As India prepares for the influx of another 350 million people by developing a number of new greenfield cities whilst improving the condition of its existing urban population, there is clearly a pressing need to develop a stronger link between the conceptual/theoretical constructs for social equity and its implications in urban design, policies and practices, particularly in relation to informal neighbourhoods or slums.

How can we link the Social Equity concept to policy and practice and what is the way forward?
Planning and designing for social equity requires imagination. It requires a sound assessment of the ground issues allowing ‘just and sustainable’ growth of a city within the bound constraints of its demographic, physical, socio-economic, jurisdictional and financial aspects. An exploratory article like this calls upon further research based on a comprehensive social equity index or benchmark, which can effectively guide India’s future growth and design of new cities particularly the ‘smart’ ones. Such evidence-based policy and design guidance can help designers, planners and decision makers in their efforts towards reducing the divide between smart growth and social justice. Emphasis on equitable processes and outcomes can foster real change that benefits local communities over time.

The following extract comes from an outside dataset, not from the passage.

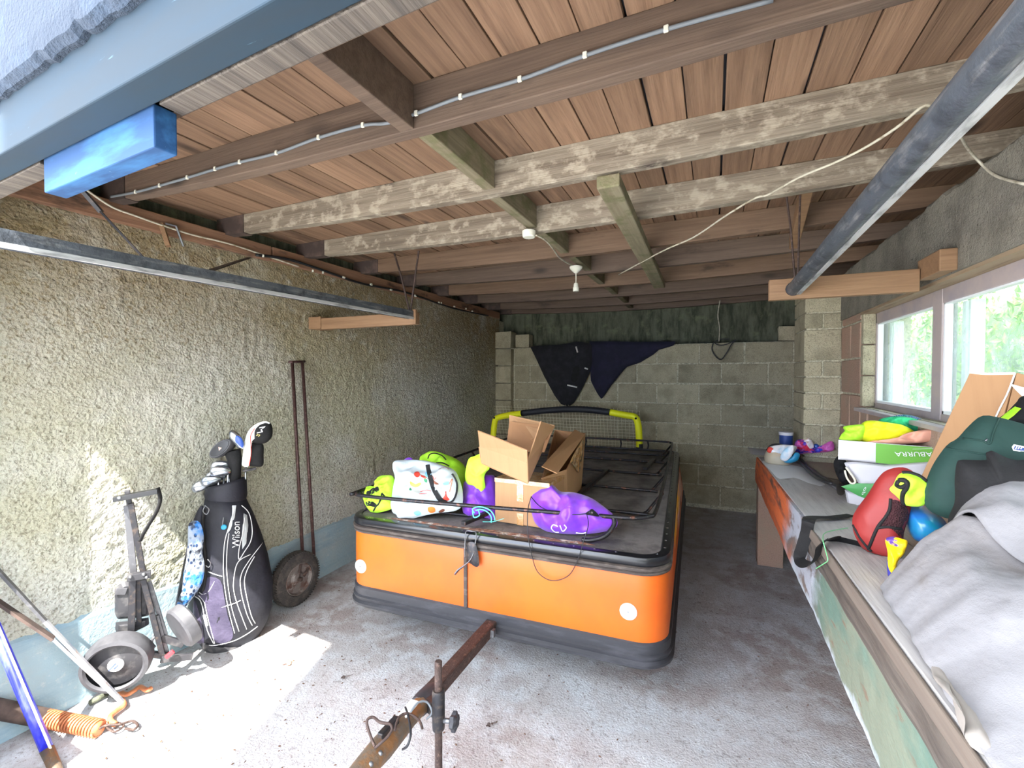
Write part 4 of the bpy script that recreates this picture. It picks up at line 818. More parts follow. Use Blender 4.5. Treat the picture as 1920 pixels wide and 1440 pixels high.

A framework for social equity, with two key components: planning policies and a design tool-kit, can be seen as the first attempt to initiate thinking and discourses on linking the indispensable but hard-to-materialise concept of social equity to urban design policies and practices. Responsive to the present socio-spatial context, such a framework may evolve or change in tandem with transformations in the society and its relevance may vary with time and context thus requiring regular evaluation of its implementation. A ‘Social Equity Design Tool-Kit’ is beyond the scope of this article.

However, five steps towards effective rights- based planning can certainly be discussed here (See the Framework for Social Equity Diagram).
The present contrasting urban forms and socio-spatial shifts threaten the country’s commitment towards inclusive, sustainable urban development by 2030 and its efforts towards becoming a smart, global player. Amidst the rapid expansion of India’s urban areas alongside intense growth of informal neighbourhoods (slums), a framework for social equity in built environment that not only informs the urban practices through micro-level interventions but, also becomes integral to development policies, can be seen as essential to make the country’s urban growth and transition more just and sustainable.
This article advocates urgent and sincere efforts to first contain and then reduce the rising levels of extreme social inequity in the built environment, to make the dream of ‘acchhe din’ (good days) for the 300 million Indians – nearly a quarter of whose population live in informal neighbourhoods in extreme poverty and vulnerability – a reality.